Contraddittorio, vanno fatte valere «ragioni diverse»
Violato il diritto alla difesa solo in presenza di ulteriori motivi non pretestuosi
L’avviso di accertamento relativo a tributi armonizzati, emesso prima del decorso del termine di legge per la comunicazione di osservazioni e richieste, è nullo solo se il contribuente indica, in sede di impugnazione davanti al giudice tributario, i motivi che avrebbe potuto far valere nella fase amministrativa. In ogni caso, si deve trattare di ragioni non pretestuose, e comunque diverse da quelle già esaminate dall’atto in contestazione. È quanto emerge dalla sentenza 49/11/2019 della Ctr Emilia Romagna (presidente Mainini, relatore Morlini) del 7 gennaio.
La controversia trae origine dall’impugnazione di un avviso di accertamento, con cui l’agenzia delle Dogane recuperava dazi doganali nei confronti di una Srl. La Ctp aveva respinto il ricorso presentato dalla società, che ha quindi riproposto in appello le ragioni.
La Srl ha dedotto, innanzitutto, la nullità dell’avviso per violazione del contraddittorio, giacché il provvedimento era stato emesso prima del decorso del termine previsto dall’articolo 11, comma 4-bis, del Dlgs 374/1990; norma per la quale, entro 30 giorni dalla contestazione effettuata dall’ufficio doganale, l’interessato può comunicare osservazioni e richieste, «che sono valutate (…) prima della notifica dell’avviso». Termine che in tutti gli altri casi di verifiche fiscali è invece di 60 giorni, in base all’articolo 12 dello Statuto del contribuente (legge 212/2000).
La Ctr ha respinto l’eccezione. I giudici d’appello osservano, innanzitutto, che i dazi doganali sono tributi armonizzati; tributi, cioè, che rientrano nella sfera di competenza del diritto dell’Unione europea, e dunque - come affermato da Cassazione 24823/2015 - «sono investiti dalla diretta applicazione del relativo diritto». Per questi tributi, la violazione dell’obbligo del contraddittorio endoprocedimentale da parte dell’amministrazione comporta l'invalidità dell’atto solo se il contribuente assolve l’onere di enunciare in concreto le ragioni che avrebbe potuto far valere, qualora il contraddittorio fosse stato tempestivamente attivato. Inoltre - proseguono i giudici richiamando la sentenza 2873/2018 della Corte -, l’esposizione di tali ragioni («valutate con riferimento al momento del mancato contraddittorio») non dev’essere «puramente pretestuosa», e dunque non deve «configurare, in relazione al canone generale di correttezza e buona fede e al principio di lealtà processuale, sviamento dello strumento difensivo rispetto alla finalità di corretta tutela dell'interesse sostanziale, per le quali è stato predisposto».

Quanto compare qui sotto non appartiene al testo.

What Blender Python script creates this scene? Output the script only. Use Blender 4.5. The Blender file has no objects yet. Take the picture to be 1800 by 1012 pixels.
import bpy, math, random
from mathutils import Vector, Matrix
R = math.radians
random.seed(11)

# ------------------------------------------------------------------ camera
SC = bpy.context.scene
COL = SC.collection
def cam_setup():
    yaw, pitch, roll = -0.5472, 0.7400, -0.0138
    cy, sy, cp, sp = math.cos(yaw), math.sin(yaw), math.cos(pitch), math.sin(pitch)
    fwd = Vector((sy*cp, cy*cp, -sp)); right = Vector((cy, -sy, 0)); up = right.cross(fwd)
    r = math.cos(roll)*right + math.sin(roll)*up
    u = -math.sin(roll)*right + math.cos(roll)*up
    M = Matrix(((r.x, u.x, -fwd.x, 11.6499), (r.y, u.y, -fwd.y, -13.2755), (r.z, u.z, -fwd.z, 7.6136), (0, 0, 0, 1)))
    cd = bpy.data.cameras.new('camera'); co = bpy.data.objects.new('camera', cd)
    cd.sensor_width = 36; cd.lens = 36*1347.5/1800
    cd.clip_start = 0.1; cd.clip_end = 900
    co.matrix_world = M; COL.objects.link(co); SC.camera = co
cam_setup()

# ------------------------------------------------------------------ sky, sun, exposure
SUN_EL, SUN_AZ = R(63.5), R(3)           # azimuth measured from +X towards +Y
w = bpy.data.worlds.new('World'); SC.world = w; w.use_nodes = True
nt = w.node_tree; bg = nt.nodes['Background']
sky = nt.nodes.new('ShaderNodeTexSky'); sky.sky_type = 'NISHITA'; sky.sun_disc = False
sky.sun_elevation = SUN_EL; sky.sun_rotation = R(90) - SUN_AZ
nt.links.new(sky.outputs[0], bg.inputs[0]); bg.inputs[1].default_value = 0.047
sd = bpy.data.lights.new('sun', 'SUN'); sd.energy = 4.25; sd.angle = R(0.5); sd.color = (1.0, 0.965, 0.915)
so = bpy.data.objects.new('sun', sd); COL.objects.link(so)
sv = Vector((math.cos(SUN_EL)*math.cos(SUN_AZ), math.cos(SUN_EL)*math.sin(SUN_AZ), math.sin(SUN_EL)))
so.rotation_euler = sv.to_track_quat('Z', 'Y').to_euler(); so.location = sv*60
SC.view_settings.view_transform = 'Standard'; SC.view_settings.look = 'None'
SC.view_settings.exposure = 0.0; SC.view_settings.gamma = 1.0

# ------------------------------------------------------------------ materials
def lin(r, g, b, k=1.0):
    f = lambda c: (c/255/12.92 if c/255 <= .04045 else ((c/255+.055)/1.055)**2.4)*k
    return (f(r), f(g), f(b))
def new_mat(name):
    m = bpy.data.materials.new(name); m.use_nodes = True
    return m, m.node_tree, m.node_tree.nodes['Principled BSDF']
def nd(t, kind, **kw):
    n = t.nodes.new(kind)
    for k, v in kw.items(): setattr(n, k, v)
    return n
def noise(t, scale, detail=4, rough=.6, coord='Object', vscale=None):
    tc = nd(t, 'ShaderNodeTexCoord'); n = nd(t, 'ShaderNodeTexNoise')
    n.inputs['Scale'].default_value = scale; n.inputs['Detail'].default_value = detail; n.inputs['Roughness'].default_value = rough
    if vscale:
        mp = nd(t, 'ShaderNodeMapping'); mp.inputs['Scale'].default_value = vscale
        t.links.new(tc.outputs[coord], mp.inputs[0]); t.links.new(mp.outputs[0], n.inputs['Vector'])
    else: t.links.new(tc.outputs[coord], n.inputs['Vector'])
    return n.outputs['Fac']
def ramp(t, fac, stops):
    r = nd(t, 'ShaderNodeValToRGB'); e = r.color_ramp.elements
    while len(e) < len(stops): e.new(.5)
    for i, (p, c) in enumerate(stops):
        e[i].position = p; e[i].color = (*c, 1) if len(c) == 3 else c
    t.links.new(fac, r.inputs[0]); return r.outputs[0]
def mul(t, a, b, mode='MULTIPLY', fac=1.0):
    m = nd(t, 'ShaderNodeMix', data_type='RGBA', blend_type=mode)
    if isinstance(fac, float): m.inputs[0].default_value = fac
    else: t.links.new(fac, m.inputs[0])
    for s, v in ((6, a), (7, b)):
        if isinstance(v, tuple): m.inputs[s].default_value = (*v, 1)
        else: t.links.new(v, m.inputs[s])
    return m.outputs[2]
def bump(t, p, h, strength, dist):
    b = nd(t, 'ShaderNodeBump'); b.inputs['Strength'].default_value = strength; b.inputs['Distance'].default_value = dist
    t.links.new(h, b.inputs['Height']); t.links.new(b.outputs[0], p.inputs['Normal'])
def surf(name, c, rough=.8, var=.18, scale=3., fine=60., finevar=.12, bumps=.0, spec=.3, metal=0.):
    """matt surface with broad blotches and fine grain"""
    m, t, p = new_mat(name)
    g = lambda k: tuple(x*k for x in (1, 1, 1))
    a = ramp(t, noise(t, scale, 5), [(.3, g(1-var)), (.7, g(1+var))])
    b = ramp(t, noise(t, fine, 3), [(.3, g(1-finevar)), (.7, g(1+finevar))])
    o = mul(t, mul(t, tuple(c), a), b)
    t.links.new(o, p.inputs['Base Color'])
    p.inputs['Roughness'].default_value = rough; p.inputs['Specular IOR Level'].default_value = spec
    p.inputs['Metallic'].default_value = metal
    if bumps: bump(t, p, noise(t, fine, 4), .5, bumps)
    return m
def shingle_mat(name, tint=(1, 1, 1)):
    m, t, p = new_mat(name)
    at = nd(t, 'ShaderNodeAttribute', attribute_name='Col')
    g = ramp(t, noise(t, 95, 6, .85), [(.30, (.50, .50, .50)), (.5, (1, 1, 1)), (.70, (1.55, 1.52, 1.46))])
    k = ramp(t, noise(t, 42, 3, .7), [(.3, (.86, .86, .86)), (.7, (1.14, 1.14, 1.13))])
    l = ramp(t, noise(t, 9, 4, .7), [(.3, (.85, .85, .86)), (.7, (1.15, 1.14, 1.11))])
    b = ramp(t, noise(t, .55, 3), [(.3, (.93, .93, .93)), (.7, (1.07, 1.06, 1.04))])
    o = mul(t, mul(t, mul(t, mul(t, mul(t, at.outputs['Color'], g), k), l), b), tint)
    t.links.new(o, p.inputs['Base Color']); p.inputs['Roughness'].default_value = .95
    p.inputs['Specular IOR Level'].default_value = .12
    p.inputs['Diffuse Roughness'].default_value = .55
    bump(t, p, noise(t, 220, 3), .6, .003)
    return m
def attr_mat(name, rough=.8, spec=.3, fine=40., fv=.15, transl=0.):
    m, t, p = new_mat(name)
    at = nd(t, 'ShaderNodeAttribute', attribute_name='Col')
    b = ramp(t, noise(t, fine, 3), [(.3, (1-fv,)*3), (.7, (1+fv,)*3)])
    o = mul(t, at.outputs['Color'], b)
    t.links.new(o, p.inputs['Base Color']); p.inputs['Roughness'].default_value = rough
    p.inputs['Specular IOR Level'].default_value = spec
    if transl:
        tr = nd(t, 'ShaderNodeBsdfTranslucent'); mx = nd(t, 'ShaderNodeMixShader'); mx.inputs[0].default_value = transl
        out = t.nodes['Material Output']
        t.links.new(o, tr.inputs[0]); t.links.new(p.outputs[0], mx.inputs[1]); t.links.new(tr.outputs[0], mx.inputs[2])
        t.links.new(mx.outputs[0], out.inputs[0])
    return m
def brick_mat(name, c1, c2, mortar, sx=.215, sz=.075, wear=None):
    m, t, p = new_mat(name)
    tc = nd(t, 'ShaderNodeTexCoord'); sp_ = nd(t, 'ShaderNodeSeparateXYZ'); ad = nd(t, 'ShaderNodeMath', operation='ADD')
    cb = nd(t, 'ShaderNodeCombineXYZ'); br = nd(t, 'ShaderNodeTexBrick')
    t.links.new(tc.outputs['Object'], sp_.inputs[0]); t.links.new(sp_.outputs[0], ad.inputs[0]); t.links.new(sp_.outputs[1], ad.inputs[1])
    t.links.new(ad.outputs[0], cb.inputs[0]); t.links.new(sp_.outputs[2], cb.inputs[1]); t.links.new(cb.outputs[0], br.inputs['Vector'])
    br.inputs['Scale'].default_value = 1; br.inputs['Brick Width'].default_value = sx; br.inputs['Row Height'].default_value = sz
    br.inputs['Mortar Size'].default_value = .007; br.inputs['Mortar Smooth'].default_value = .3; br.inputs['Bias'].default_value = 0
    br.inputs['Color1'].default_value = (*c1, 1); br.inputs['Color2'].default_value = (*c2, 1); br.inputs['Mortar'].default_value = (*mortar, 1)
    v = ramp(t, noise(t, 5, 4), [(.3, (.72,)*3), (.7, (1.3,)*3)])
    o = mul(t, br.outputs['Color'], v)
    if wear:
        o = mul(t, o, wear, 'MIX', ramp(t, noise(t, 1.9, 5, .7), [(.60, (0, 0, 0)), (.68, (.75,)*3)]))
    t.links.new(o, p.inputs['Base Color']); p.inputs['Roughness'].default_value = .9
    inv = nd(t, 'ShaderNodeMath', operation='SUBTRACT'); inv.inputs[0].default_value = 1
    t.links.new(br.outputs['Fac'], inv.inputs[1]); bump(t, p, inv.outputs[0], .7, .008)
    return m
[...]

Nel caso in esame, la Srl appellante non aveva indicato ragioni «diverse e ulteriori rispetto a quelle» già valutate e rigettate nell’avviso impugnato; rilievo, questo, che secondo la commissione giustifica il rigetto del motivo di appello.
L’impugnazione è stata, comunque, accolta, giacché all’avviso di accertamento non era stato allegato il verbale Olaf; né, comunque, l’atto riproponeva «l’iter motivazionale del verbale» per dar conto del percorso logico seguito.
Per queste ragioni la Ctr ha annullato l’avviso e condannato l’Agenzia al pagamento delle spese del giudizio.